No regime da comunhão universal de bens, surge um estado condominial de todo o patrimônio, a ser dividido de forma igualitária, desimportando a origem e a época de sua aquisição. Com o regime legal da comunhão parcial, imposto a partir da Lei do Divórcio, restou afastado o condomínio nas heranças, legados e doações.
Por criação pretoriana, o estado de comunhão perdura enquanto persiste a convivência more uxorio. A separação de fato, ainda que não oficializada a separação ou o divórcio, enseja o fim da sociedade conjugal e, por isso, marca o término do estado condominial. Os bens adquiridos por qualquer dos cônjuges só a ele passa a pertencer, ainda que permaneçam legalmente na condição de casados.
- Na união estável
Os novos modelos familiares, muitos formados com pessoas que saíram de outras relações, levaram ao surgimento novas estruturas de convívio, sem que seus componentes tenham lugares definidos ou disponham de terminologia adequada.
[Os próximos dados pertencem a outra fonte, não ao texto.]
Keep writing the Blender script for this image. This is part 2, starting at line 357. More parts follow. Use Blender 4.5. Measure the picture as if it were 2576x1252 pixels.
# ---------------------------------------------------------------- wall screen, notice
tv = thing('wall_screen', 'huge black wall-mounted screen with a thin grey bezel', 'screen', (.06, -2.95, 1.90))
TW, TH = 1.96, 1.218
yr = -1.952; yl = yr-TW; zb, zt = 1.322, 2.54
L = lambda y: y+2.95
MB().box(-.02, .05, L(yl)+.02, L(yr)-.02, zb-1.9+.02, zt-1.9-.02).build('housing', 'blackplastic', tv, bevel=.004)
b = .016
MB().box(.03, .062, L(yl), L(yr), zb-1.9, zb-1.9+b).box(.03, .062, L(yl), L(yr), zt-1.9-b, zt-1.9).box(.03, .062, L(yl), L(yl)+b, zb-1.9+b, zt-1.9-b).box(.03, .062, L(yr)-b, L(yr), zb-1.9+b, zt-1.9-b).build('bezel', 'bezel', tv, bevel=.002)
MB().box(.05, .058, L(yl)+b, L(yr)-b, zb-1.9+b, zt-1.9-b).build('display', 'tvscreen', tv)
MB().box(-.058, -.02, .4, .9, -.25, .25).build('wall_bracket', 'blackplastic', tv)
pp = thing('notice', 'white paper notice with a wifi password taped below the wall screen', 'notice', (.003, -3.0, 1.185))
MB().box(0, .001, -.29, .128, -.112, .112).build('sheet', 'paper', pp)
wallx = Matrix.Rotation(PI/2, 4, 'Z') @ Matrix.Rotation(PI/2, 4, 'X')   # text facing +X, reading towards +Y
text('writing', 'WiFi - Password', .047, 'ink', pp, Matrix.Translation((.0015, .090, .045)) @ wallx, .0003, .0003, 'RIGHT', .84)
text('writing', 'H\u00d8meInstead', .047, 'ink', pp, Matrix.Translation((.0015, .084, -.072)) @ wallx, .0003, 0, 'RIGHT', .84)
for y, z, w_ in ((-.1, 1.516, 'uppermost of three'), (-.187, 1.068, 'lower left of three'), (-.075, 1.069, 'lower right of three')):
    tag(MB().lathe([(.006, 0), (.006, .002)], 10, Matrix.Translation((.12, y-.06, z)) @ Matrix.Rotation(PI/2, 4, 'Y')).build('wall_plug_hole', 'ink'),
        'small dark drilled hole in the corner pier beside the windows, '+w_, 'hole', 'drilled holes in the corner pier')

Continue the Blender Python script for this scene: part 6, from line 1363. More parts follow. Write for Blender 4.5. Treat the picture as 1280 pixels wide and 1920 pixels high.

O estatuto civil anterior, além de se omitir em regular relações extramatrimoniais, expungiu com veemência a possibilidade de se extraírem conseqüências jurídicas de outros vínculos afetivos. Proibiu doações, seguros, bem como a possibilidade de herdar, usando expressões como concubina e cônjuge adúltero para se referir a uniões tidas por espúrias. Tal ojeriza, no entanto, não coibiu o surgimento de relações sem respaldo legal, começando seus partícipes, quando do rompimento do vínculo afetivo, a bater às portas do Judiciário em busca de soluções para suas desavenças.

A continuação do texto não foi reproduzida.